Americans
have a wholly different opinion of the Internet and its uses than the remainder
of the world. To the vast majority of account holders, the "internet"
synonymous with that expensive hand-held device that constantly needs to be
updated and recharged. It displays static and moving pictures and makes
addictive sounds to keep their attention on the glowing screen even to the
exclusion of their imminent collision with motor vehicles and fixed objects in
their walking path. So highly integrated is the services available on a
wireless device that few account holders can identity what part is
Telecommunications (phone), which is message-push and what part is the actual
Internet. To them they pay a monthly subscription fee and the content is
magically there for the consumption.
For this
demographic of Internet users the Information Pipe is mostly one-way to them. Content
providers pump Intellectual Property into the pipe and it comes out the other
end and the subscriber is happy.
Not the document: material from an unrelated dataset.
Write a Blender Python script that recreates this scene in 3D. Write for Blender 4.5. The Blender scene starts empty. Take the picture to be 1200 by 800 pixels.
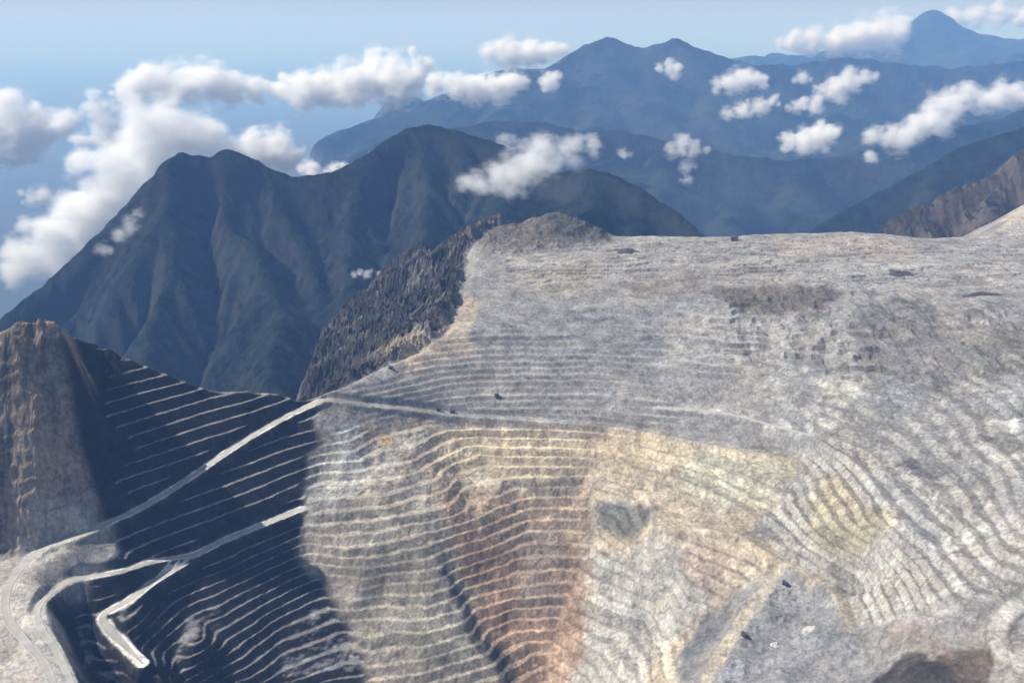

While they play their addictive games, a small
bit of data is sucked back to the provider through a smaller pipe and the
provider learns incrementally more about who likes their IP and what else they
might like.
Gaming is
huge. Video is huge. Both are highly competitive and lucrative. Photo-sharing
is also huge as evidenced by recent platform acquisitions where one company buy
the other for several billons of dollars. But all this technical and financial
stuff is of zero concern to the subscriber who only wants his Pokemon GO app to
not freeze.
Americans
are slowly adopting internet-based services such as banking, finding a bar or a
parking spot in the city, paying for parking in the city, hailing an UBER or
Lyft or reserving a city bike. None of these services are controversial enough
for an ISP to internally regulate customer access. Few transactions would even
raise the virtual eyebrows of the NSA or DHS.
In other
parts of the world, internet users are highly connected in massive numbers and
they are more of a business customer rather than a player.
The internet
is many thing to many people. Even in their most outrageous email message only
a percentage or so of users have ever sent content that the NSA would even be remotely
interested in. Few have visited controversial websites and fewer still have
ever created one. Yet there are internet users who have expressions to make
which are beneficial to the world at large. Clean water causes, climate
protections, anti-fascist and social justice for everyone are just some of the
causes for which people post to the Internet and others search it.
Yes there
are those people who have nefarious purposes and with equal ease spread their
negative messages. They seek to use the Internet to spread their brand of free speech.
It is not
the place of the owners of the physical communications lines to decide who can
say what, when and at what price. That is the purview of society itself and law
enforcement agencies when the free speech turns into violence.
In the
present struggle between the Net-neutrality versus monopoly telecomm industry
there are factions which have great stakes in the outcome. The telecomm
industry peddles great monetary influence to obtain direct results from the
decision makers and the ancillary levels of support which can hand them the
ultimate control over the public channels of communication.
On the
consumer side of the issue, millions of Americans have no opinion either way
since they are the Internet-toy players who will play at whatever price and
with whichever toy manufacturer makes the toys.
Then there
remains the socially conscious and controversial users who will be the ones who
are stifled and subjugated to the will of the ISPs which will have their hands
on the valves of the pipes. We have already seen the impacts of the
consolidation of power wrought by the corporate media powerhouses. Allowing
even the hint of bias in the flow of information is a detriment to America as a
democracy and an extension of monetized control of everything.